Para inaugurar essa temporada do Diário da Copa para a Máquina do Esporte, lanço uma pergunta de alguns bilhões de dólares: se você fosse a maior autoridade do seu país no momento de concorrer como possível sede do Mundial, daria sinal verde ou nem cogitaria essa possibilidade? Ah, vamos desconsiderar interesses escusos, combinado?
Começando pelo lado econômico: aqui no Catar, é impressionante a transformação que o país viveu nos últimos anos. Metrôs foram construídos, bairros remodelados, modernos arranha-céus erguidos, as ruas e parques estão intocáveis e até uma nova cidade (Lusail) foi construída do zero. Ouvi de um membro do Comitê Organizador que dinheiro para fazer estádios com ar-condicionado não seria problema, bastava abrir um pouco mais a torneira do petróleo que a conta estaria paga. Se o retorno sobre investimento (ROI) não é o fator principal, injetar esse dinheirão na economia e no evento proporcionou que Doha se aproximasse de Dubai, nos Emirados Árabes Unidos, como uma das cidades mais modernas da região.

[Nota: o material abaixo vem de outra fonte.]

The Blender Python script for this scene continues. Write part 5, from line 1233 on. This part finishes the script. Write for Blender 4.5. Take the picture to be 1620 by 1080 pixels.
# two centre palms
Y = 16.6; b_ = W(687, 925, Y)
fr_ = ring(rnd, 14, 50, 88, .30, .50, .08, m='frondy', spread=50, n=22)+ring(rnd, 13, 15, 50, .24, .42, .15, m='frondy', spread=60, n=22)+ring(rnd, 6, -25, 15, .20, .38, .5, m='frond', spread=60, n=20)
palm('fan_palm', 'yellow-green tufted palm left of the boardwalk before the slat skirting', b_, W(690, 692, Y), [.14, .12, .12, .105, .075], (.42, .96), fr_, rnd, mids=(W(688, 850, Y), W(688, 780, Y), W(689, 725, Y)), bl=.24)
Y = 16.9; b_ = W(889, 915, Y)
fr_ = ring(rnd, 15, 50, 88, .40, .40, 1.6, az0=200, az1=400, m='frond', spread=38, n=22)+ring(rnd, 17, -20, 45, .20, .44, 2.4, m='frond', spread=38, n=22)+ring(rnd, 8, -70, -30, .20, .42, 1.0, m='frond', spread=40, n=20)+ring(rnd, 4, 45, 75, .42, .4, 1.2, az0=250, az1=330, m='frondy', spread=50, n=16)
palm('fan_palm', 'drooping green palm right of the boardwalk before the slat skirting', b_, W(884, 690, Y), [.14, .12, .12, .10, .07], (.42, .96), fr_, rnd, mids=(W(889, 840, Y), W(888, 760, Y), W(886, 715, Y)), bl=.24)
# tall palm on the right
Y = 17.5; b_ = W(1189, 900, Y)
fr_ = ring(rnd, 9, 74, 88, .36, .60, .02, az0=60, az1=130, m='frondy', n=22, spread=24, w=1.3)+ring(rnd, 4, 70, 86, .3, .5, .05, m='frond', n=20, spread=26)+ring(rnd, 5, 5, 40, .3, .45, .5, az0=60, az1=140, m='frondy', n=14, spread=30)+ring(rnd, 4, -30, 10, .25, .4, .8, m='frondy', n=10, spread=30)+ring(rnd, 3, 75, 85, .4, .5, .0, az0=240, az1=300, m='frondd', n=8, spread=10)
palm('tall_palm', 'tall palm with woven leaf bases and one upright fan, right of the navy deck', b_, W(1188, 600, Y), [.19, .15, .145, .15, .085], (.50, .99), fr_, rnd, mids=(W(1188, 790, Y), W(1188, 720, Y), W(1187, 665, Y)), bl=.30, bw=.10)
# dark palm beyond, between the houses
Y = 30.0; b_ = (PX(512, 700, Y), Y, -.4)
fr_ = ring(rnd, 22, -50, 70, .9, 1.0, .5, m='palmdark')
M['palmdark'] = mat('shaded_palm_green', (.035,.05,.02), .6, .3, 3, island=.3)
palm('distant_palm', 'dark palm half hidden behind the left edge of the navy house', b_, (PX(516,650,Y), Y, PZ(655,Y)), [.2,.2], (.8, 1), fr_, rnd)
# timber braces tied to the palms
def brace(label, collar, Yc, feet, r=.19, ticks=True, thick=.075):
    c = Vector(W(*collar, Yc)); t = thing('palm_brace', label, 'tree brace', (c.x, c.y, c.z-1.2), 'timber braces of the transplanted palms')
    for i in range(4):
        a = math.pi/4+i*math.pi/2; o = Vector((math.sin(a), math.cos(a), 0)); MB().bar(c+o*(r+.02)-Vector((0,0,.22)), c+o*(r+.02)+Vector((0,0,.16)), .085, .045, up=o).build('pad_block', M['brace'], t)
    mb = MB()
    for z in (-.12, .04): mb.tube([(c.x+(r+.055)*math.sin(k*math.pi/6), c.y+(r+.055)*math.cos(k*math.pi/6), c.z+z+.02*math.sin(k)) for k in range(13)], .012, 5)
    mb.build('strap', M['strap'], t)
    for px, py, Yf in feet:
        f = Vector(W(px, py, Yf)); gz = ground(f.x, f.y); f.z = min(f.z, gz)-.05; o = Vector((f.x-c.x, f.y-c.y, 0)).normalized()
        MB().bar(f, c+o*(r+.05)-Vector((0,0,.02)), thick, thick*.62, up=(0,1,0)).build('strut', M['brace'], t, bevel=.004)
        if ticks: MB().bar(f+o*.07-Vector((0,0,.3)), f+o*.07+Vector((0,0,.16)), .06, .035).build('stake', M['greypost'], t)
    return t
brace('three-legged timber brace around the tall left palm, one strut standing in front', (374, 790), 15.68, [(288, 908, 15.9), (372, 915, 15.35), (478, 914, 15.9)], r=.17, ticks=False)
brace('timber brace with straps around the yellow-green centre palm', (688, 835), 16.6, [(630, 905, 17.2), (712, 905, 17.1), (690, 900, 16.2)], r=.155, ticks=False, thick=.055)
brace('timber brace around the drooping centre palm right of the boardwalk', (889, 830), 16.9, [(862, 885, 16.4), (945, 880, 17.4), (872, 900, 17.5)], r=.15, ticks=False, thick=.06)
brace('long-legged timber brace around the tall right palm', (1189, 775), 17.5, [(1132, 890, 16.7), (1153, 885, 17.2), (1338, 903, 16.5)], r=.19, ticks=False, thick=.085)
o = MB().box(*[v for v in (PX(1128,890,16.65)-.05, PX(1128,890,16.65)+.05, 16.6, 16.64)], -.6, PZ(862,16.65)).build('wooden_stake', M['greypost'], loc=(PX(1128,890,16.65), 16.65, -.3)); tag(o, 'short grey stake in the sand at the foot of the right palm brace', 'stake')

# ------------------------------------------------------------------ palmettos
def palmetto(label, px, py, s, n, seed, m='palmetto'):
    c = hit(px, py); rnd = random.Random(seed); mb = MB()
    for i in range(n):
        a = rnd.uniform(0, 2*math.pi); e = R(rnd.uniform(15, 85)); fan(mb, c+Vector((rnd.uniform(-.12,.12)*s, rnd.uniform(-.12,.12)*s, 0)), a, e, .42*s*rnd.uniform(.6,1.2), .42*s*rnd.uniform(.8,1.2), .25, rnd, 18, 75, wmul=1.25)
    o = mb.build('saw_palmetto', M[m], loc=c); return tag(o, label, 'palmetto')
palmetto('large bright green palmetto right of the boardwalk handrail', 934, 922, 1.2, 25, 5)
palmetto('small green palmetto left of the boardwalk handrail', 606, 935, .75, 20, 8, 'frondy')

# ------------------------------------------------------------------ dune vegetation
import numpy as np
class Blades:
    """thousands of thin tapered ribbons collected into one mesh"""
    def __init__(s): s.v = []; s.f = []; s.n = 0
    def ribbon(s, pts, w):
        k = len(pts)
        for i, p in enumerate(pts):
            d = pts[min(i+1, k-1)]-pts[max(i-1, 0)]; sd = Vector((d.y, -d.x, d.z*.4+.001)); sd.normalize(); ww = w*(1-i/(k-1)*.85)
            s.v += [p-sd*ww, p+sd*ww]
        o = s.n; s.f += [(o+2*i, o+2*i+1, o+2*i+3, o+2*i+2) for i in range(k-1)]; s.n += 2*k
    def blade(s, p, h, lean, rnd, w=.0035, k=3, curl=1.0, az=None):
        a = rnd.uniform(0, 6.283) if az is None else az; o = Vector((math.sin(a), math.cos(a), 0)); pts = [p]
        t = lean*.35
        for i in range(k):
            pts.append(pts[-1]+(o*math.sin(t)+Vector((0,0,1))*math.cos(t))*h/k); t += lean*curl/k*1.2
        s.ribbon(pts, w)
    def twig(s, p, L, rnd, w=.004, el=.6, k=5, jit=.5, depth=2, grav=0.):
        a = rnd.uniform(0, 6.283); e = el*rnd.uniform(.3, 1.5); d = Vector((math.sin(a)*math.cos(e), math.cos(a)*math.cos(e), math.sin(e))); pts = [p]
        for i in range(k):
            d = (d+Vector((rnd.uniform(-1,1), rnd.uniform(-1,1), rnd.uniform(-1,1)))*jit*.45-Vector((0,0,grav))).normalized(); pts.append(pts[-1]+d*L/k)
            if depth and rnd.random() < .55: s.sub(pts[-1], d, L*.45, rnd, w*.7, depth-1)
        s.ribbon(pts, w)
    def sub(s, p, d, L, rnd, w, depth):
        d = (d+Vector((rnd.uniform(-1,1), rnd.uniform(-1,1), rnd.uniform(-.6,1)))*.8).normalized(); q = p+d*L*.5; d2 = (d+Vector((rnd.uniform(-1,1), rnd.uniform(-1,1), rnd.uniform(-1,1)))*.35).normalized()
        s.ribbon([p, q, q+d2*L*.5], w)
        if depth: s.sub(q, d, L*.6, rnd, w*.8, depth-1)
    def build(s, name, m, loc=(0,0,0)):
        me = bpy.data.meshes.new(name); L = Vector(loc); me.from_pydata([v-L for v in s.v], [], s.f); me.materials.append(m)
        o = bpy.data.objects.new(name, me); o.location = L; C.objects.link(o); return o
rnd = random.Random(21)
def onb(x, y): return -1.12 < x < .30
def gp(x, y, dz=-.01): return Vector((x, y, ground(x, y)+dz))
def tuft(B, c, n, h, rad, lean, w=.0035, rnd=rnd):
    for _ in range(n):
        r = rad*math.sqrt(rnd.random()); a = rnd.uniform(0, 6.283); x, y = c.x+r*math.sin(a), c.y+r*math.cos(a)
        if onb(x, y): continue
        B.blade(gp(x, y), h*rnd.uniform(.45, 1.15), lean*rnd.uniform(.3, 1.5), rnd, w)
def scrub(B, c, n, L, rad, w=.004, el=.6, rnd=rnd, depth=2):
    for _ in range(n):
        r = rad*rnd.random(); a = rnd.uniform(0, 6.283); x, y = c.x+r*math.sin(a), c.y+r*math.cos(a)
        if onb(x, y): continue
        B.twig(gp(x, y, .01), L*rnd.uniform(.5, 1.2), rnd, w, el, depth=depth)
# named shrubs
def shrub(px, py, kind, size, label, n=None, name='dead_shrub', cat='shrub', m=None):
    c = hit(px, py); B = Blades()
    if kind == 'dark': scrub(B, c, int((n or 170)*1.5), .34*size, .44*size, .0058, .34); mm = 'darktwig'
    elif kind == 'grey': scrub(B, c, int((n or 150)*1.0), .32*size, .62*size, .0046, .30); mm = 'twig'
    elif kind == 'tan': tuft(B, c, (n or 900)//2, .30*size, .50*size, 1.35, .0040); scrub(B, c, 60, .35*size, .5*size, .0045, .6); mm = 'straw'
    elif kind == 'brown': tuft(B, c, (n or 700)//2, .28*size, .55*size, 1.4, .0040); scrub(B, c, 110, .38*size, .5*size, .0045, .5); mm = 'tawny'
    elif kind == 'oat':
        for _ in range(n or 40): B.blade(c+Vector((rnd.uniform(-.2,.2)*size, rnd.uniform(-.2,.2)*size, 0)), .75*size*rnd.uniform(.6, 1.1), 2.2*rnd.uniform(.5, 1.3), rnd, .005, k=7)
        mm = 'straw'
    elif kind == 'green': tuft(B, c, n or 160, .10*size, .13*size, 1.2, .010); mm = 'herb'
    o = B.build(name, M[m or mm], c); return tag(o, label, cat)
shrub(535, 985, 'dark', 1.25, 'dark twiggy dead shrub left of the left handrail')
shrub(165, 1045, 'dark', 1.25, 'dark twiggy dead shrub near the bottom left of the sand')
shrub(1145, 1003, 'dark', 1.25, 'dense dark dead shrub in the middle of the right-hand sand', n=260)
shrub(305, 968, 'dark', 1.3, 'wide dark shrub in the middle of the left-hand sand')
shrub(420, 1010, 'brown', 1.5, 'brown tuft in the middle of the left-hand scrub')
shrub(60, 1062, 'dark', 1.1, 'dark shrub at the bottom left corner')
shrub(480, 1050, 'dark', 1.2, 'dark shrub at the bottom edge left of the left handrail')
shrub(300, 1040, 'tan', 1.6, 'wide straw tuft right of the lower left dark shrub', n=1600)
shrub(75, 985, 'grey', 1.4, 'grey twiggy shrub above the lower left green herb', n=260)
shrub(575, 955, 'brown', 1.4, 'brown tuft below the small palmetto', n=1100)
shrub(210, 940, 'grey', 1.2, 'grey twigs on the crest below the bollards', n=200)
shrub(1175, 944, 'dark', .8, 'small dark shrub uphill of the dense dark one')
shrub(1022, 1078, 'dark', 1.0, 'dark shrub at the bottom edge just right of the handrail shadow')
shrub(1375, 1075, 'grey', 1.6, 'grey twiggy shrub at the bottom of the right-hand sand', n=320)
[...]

Por falar em modernidade, vamos para o aspecto social. A Copa de 2022 vem sofrendo ataques por sua incapacidade de oferecer um ambiente acolhedor a quem queira beber sua cerveja, demonstrar afeto em público ou levantar bandeiras referentes a causas. Colocando estes três pontos sob um olhar histórico, nenhuma destas liberdades em um tradicional país muçulmano se compara à brasileira, mas houve avanços em todas as frentes.
A InBev está vendendo menos do que vendeu na Rússia em 2018 ou venderá nos EUA em 2026, mas existem listas no WhatsApp de onde encontrar cerveja para quem quiser. Ao rodar por Doha, pude ver turistas confraternizando, e certamente muitos casais se beijarão nos estádios ao saírem gols das suas seleções. As causas sociais estão presentes com mais força do que o habitual, e bandeiras importantes fizeram com que os organizadores locais e internacionais precisassem se posicionar sobre condições de trabalho, direitos humanos e liberdade de expressão.
Será que tudo vai permanecer depois da Copa ou o cenário só está mais bonito enquanto a imprensa internacional estiver de olho? Difícil responder, mas usaria o exemplo das Copas de 2014 e 2018. No Brasil, ocorreram protestos e as ameaças de “não vai ter Copa” acabaram com Brasil x Croácia, jogo de abertura daquele Mundial. Já na Rússia, havia o temor de ataques terroristas, mas tudo correu de forma bastante tranquila. Como governante, eu responderia: se dinheiro não for um problema, vamos em frente.
Por aqui, não apostaria em legado esportivo, mas boa parte do investimento na cidade permanecerá, com milhões de pessoas beneficiadas. Do lado social, acredito que os sheiks locais perceberão que o movimento de se tornar um país mais moderno e inclusivo pode ser um bom negócio. Os sorrisos amistosos da população local até agora me fazem apostar nisso.